Even in a country beset by murder and death, the 16th Brigade represented a new frontier. The brigade, a 1,000-man force set up by Iraq's Ministry of Defense in early 2005, was charged with guarding a stretch of oil pipeline that ran through the southern Baghdad neighborhood of Dawra. Heavily armed and lightly supervised, some members of the largely Sunni brigade transformed themselves into a death squad, cooperating with insurgents and executing government collaborators, Iraqi officials say.
"They were killing innocent people, anyone who was affiliated with the government," said Hassan Thuwaini, the director of the Iraqi Oil Ministry's protection force. Forty-two members of the brigade were arrested in January, according to officials at the Ministry of the Interior and the police department in Dawra. Since then, Iraqi officials say, individual gunmen have confessed to carrying out dozens of assassinations, including the killing of their own commander, Col. Mohsin Najdi, when he threatened to turn them in.

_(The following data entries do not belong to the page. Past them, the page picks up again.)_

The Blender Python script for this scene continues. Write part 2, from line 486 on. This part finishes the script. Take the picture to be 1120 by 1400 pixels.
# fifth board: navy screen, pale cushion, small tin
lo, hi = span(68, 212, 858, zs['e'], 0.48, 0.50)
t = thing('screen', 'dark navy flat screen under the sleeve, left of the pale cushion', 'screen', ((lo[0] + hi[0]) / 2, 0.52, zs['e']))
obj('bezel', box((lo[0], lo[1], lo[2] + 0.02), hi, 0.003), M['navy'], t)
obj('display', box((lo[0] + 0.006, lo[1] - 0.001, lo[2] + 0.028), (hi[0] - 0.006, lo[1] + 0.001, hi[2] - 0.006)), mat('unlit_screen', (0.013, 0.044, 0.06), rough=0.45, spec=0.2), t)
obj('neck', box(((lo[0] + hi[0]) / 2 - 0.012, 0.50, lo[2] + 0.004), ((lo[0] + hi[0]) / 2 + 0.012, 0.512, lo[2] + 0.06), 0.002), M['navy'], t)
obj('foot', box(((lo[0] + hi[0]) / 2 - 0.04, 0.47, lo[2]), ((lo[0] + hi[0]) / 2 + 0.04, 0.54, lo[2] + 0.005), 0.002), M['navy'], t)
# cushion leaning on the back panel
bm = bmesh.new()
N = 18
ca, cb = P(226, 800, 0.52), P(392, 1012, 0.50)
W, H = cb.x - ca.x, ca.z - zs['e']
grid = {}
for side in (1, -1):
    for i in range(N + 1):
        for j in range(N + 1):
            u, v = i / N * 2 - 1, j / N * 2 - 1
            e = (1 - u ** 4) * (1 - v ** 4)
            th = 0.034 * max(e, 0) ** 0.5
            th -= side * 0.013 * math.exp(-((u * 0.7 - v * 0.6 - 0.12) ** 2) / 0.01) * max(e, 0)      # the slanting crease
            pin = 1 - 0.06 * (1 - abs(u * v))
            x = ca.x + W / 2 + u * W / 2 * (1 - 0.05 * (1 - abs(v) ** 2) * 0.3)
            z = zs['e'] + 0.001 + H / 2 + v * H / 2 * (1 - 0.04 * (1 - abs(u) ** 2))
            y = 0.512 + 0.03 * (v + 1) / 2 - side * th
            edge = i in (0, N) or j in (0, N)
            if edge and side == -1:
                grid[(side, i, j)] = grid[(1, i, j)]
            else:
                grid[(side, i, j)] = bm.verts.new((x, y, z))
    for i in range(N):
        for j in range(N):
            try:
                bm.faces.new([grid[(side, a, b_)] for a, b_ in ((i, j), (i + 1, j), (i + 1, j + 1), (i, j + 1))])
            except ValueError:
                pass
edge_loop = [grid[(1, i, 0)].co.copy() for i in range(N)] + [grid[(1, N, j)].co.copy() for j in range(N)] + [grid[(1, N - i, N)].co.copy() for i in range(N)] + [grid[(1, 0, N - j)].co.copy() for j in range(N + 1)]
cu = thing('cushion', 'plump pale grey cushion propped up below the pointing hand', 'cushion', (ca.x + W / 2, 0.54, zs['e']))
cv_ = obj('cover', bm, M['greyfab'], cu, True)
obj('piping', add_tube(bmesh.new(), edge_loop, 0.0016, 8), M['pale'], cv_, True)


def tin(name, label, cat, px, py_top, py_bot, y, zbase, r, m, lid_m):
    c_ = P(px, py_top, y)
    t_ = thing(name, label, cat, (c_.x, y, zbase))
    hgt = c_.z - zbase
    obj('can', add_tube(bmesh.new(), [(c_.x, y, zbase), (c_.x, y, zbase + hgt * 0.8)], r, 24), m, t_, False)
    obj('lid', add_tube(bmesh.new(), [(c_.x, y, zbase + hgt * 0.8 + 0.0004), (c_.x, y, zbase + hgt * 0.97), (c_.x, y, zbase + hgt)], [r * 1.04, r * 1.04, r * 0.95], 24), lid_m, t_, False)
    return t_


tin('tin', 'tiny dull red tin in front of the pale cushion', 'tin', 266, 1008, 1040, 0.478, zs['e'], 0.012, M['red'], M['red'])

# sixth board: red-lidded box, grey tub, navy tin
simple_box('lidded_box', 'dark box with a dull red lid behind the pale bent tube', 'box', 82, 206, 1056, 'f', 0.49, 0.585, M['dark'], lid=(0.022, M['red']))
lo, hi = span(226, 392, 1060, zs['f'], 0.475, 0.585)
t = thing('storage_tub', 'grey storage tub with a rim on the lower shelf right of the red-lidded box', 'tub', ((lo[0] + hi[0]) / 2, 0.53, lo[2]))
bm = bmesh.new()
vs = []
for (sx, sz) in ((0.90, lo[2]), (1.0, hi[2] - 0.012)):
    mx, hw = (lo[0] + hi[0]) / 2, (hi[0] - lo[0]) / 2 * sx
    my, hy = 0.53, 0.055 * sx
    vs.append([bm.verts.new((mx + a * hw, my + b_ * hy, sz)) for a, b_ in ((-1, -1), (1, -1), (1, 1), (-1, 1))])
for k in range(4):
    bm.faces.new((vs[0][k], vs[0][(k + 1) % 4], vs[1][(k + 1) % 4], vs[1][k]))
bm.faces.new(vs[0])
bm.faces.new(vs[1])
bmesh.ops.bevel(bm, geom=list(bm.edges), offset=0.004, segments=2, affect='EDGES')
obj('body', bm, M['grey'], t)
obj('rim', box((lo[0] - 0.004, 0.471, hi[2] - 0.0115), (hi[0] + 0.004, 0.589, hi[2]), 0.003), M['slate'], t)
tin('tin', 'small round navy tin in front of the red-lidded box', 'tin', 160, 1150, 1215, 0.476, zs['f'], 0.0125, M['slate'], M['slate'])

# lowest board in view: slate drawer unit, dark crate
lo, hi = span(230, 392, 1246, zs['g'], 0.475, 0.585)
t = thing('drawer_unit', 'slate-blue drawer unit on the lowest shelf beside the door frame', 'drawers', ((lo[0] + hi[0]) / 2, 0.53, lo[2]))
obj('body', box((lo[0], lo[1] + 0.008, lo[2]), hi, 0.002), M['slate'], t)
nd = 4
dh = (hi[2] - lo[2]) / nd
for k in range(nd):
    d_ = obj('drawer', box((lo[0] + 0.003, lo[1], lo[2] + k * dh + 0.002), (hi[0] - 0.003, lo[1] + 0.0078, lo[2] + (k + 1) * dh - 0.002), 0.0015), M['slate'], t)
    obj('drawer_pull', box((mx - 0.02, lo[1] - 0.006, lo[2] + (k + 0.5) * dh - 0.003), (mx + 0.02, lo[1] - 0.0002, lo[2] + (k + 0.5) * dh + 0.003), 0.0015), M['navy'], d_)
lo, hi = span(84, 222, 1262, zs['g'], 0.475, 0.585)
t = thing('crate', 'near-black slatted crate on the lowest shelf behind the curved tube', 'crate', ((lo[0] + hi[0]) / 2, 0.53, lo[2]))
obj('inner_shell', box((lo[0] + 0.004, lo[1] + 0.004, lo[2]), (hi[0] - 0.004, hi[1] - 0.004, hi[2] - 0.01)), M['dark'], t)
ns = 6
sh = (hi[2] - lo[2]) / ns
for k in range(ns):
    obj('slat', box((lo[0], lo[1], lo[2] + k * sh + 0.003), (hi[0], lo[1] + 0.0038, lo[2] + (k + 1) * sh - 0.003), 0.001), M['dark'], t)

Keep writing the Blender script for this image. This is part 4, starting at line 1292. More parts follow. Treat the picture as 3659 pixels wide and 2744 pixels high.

Some of the men assigned to guard the oil pipeline, the officials say, appear to have maintained links to the major Iraqi insurgent groups. For months, American and Iraqi officials have been trying to track down death squads singling out Sunnis that operated inside the Shiite-led Interior Ministry. But the 16th Brigade was different. Unlike the others, the 16th Brigade was a Sunni outfit, accused of killing Shiites. And it was not, like the others, part of the Iraqi police or even the Interior Ministry. It was run by another Iraqi ministry altogether.
Such is the country that the new Iraqi leaders who took office Saturday are inheriting. The headlong, American-backed effort to arm tens of thousands of Iraqi soldiers and officers, coupled with a failure to curb a nearly equal number of militia gunmen, has created a galaxy of armed groups, each with its own loyalty and agenda, which are accelerating the country's slide into chaos.